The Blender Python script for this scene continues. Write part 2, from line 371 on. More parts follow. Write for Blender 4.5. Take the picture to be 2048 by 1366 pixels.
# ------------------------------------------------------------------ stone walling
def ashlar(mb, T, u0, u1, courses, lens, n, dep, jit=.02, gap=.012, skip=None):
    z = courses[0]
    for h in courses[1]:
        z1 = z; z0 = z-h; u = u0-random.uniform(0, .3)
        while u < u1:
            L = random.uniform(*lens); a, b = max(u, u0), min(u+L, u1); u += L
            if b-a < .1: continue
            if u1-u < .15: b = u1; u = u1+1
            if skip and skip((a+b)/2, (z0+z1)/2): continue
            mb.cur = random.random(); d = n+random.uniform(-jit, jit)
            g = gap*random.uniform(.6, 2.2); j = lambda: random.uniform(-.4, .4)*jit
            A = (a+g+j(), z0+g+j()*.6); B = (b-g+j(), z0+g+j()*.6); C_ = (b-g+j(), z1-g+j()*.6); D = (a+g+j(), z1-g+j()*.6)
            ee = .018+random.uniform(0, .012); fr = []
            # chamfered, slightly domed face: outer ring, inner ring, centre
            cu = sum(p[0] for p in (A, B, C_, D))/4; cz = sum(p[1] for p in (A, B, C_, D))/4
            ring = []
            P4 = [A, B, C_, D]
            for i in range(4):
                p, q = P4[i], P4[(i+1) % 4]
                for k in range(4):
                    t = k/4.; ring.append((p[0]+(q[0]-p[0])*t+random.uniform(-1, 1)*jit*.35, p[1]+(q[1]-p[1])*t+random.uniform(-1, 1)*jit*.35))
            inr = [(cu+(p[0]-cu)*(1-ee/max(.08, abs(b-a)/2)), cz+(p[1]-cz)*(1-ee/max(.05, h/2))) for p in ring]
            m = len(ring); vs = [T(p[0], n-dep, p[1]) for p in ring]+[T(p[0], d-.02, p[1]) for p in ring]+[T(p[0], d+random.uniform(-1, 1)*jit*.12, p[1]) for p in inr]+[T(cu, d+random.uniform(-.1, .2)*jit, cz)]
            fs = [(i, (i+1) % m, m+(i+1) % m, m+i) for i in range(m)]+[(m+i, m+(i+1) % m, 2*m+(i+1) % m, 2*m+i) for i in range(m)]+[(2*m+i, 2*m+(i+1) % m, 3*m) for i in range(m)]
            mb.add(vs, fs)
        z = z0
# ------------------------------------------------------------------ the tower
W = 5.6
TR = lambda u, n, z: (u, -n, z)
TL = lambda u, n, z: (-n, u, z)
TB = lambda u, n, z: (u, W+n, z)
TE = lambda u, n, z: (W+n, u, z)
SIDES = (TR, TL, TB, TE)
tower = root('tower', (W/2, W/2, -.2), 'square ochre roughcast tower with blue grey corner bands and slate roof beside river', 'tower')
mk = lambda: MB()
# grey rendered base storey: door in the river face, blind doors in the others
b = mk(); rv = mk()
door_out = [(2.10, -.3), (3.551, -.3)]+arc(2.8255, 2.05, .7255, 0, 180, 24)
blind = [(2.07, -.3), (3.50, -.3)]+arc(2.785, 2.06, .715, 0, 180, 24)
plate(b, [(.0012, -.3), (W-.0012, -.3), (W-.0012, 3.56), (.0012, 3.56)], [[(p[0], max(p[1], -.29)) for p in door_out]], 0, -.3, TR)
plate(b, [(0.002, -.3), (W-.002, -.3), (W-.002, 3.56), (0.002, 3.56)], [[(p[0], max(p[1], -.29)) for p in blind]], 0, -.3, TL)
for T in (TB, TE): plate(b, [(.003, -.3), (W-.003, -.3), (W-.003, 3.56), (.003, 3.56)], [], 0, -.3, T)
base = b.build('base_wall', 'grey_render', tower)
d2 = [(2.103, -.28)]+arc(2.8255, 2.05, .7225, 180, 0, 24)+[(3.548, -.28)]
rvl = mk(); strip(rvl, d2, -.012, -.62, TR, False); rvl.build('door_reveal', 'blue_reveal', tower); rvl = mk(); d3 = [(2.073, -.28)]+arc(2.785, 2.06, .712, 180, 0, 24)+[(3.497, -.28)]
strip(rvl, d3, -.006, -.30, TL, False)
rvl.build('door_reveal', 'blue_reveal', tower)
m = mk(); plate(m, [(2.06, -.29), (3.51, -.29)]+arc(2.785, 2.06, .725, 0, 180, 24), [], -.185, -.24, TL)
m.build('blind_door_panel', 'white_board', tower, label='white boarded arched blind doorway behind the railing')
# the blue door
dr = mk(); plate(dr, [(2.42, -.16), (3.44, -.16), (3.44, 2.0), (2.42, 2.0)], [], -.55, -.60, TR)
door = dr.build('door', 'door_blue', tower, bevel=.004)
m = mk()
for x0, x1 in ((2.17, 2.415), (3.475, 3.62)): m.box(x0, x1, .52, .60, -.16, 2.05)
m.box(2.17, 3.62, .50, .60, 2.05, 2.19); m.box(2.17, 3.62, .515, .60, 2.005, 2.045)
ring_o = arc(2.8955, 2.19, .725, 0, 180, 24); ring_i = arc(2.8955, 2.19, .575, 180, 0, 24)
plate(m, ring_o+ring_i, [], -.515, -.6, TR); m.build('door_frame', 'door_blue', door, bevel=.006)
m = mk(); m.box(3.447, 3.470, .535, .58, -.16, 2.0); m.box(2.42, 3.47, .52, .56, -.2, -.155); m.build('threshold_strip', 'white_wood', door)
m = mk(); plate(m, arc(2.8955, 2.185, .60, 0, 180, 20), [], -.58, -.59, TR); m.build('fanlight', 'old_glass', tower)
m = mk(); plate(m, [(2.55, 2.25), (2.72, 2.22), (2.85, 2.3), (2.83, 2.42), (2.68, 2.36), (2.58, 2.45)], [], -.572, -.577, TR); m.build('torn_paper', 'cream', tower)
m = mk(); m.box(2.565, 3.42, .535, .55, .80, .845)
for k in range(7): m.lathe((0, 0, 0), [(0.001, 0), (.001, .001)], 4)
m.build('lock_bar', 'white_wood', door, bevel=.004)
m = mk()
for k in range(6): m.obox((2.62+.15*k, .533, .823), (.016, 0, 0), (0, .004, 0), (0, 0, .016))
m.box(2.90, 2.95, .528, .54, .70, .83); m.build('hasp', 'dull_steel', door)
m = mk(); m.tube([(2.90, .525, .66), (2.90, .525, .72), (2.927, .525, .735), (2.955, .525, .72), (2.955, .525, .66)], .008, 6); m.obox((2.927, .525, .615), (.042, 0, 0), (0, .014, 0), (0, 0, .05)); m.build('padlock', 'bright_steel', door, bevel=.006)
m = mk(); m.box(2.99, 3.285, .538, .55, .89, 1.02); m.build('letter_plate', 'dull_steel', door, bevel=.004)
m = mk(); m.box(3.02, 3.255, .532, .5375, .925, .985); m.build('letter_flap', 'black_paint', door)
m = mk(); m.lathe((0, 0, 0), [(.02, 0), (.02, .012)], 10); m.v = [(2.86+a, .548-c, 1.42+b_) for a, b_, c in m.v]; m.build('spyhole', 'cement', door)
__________
» Task to complete: Reproduce the material precisely, including every line.

» Answer to the problem:
The Blender Python script for this scene continues. Write part 2, from line 371 on. More parts follow. Write for Blender 4.5. Take the picture to be 2048 by 1366 pixels.
# ------------------------------------------------------------------ stone walling
def ashlar(mb, T, u0, u1, courses, lens, n, dep, jit=.02, gap=.012, skip=None):
    z = courses[0]
    for h in courses[1]:
        z1 = z; z0 = z-h; u = u0-random.uniform(0, .3)
        while u < u1:
            L = random.uniform(*lens); a, b = max(u, u0), min(u+L, u1); u += L
            if b-a < .1: continue
            if u1-u < .15: b = u1; u = u1+1
            if skip and skip((a+b)/2, (z0+z1)/2): continue
            mb.cur = random.random(); d = n+random.uniform(-jit, jit)
            g = gap*random.uniform(.6, 2.2); j = lambda: random.uniform(-.4, .4)*jit
            A = (a+g+j(), z0+g+j()*.6); B = (b-g+j(), z0+g+j()*.6); C_ = (b-g+j(), z1-g+j()*.6); D = (a+g+j(), z1-g+j()*.6)
            ee = .018+random.uniform(0, .012); fr = []
            # chamfered, slightly domed face: outer ring, inner ring, centre
            cu = sum(p[0] for p in (A, B, C_, D))/4; cz = sum(p[1] for p in (A, B, C_, D))/4
            ring = []
            P4 = [A, B, C_, D]
            for i in range(4):
                p, q = P4[i], P4[(i+1) % 4]
                for k in range(4):
                    t = k/4.; ring.append((p[0]+(q[0]-p[0])*t+random.uniform(-1, 1)*jit*.35, p[1]+(q[1]-p[1])*t+random.uniform(-1, 1)*jit*.35))
            inr = [(cu+(p[0]-cu)*(1-ee/max(.08, abs(b-a)/2)), cz+(p[1]-cz)*(1-ee/max(.05, h/2))) for p in ring]
            m = len(ring); vs = [T(p[0], n-dep, p[1]) for p in ring]+[T(p[0], d-.02, p[1]) for p in ring]+[T(p[0], d+random.uniform(-1, 1)*jit*.12, p[1]) for p in inr]+[T(cu, d+random.uniform(-.1, .2)*jit, cz)]
            fs = [(i, (i+1) % m, m+(i+1) % m, m+i) for i in range(m)]+[(m+i, m+(i+1) % m, 2*m+(i+1) % m, 2*m+i) for i in range(m)]+[(2*m+i, 2*m+(i+1) % m, 3*m) for i in range(m)]
            mb.add(vs, fs)
        z = z0
# ------------------------------------------------------------------ the tower
W = 5.6
TR = lambda u, n, z: (u, -n, z)
TL = lambda u, n, z: (-n, u, z)
TB = lambda u, n, z: (u, W+n, z)
TE = lambda u, n, z: (W+n, u, z)
SIDES = (TR, TL, TB, TE)
tower = root('tower', (W/2, W/2, -.2), 'square ochre roughcast tower with blue grey corner bands and slate roof beside river', 'tower')
mk = lambda: MB()
# grey rendered base storey: door in the river face, blind doors in the others
b = mk(); rv = mk()
door_out = [(2.10, -.3), (3.551, -.3)]+arc(2.8255, 2.05, .7255, 0, 180, 24)
blind = [(2.07, -.3), (3.50, -.3)]+arc(2.785, 2.06, .715, 0, 180, 24)
plate(b, [(.0012, -.3), (W-.0012, -.3), (W-.0012, 3.56), (.0012, 3.56)], [[(p[0], max(p[1], -.29)) for p in door_out]], 0, -.3, TR)
plate(b, [(0.002, -.3), (W-.002, -.3), (W-.002, 3.56), (0.002, 3.56)], [[(p[0], max(p[1], -.29)) for p in blind]], 0, -.3, TL)
for T in (TB, TE): plate(b, [(.003, -.3), (W-.003, -.3), (W-.003, 3.56), (.003, 3.56)], [], 0, -.3, T)
base = b.build('base_wall', 'grey_render', tower)
d2 = [(2.103, -.28)]+arc(2.8255, 2.05, .7225, 180, 0, 24)+[(3.548, -.28)]
rvl = mk(); strip(rvl, d2, -.012, -.62, TR, False); rvl.build('door_reveal', 'blue_reveal', tower); rvl = mk(); d3 = [(2.073, -.28)]+arc(2.785, 2.06, .712, 180, 0, 24)+[(3.497, -.28)]
strip(rvl, d3, -.006, -.30, TL, False)
rvl.build('door_reveal', 'blue_reveal', tower)
m = mk(); plate(m, [(2.06, -.29), (3.51, -.29)]+arc(2.785, 2.06, .725, 0, 180, 24), [], -.185, -.24, TL)
m.build('blind_door_panel', 'white_board', tower, label='white boarded arched blind doorway behind the railing')
# the blue door
dr = mk(); plate(dr, [(2.42, -.16), (3.44, -.16), (3.44, 2.0), (2.42, 2.0)], [], -.55, -.60, TR)
door = dr.build('door', 'door_blue', tower, bevel=.004)
m = mk()
for x0, x1 in ((2.17, 2.415), (3.475, 3.62)): m.box(x0, x1, .52, .60, -.16, 2.05)
m.box(2.17, 3.62, .50, .60, 2.05, 2.19); m.box(2.17, 3.62, .515, .60, 2.005, 2.045)
ring_o = arc(2.8955, 2.19, .725, 0, 180, 24); ring_i = arc(2.8955, 2.19, .575, 180, 0, 24)
plate(m, ring_o+ring_i, [], -.515, -.6, TR); m.build('door_frame', 'door_blue', door, bevel=.006)
m = mk(); m.box(3.447, 3.470, .535, .58, -.16, 2.0); m.box(2.42, 3.47, .52, .56, -.2, -.155); m.build('threshold_strip', 'white_wood', door)
m = mk(); plate(m, arc(2.8955, 2.185, .60, 0, 180, 20), [], -.58, -.59, TR); m.build('fanlight', 'old_glass', tower)
m = mk(); plate(m, [(2.55, 2.25), (2.72, 2.22), (2.85, 2.3), (2.83, 2.42), (2.68, 2.36), (2.58, 2.45)], [], -.572, -.577, TR); m.build('torn_paper', 'cream', tower)
m = mk(); m.box(2.565, 3.42, .535, .55, .80, .845)
for k in range(7): m.lathe((0, 0, 0), [(0.001, 0), (.001, .001)], 4)
m.build('lock_bar', 'white_wood', door, bevel=.004)
m = mk()
for k in range(6): m.obox((2.62+.15*k, .533, .823), (.016, 0, 0), (0, .004, 0), (0, 0, .016))
m.box(2.90, 2.95, .528, .54, .70, .83); m.build('hasp', 'dull_steel', door)
m = mk(); m.tube([(2.90, .525, .66), (2.90, .525, .72), (2.927, .525, .735), (2.955, .525, .72), (2.955, .525, .66)], .008, 6); m.obox((2.927, .525, .615), (.042, 0, 0), (0, .014, 0), (0, 0, .05)); m.build('padlock', 'bright_steel', door, bevel=.006)
m = mk(); m.box(2.99, 3.285, .538, .55, .89, 1.02); m.build('letter_plate', 'dull_steel', door, bevel=.004)
m = mk(); m.box(3.02, 3.255, .532, .5375, .925, .985); m.build('letter_flap', 'black_paint', door)
m = mk(); m.lathe((0, 0, 0), [(.02, 0), (.02, .012)], 10); m.v = [(2.86+a, .548-c, 1.42+b_) for a, b_, c in m.v]; m.build('spyhole', 'cement', door)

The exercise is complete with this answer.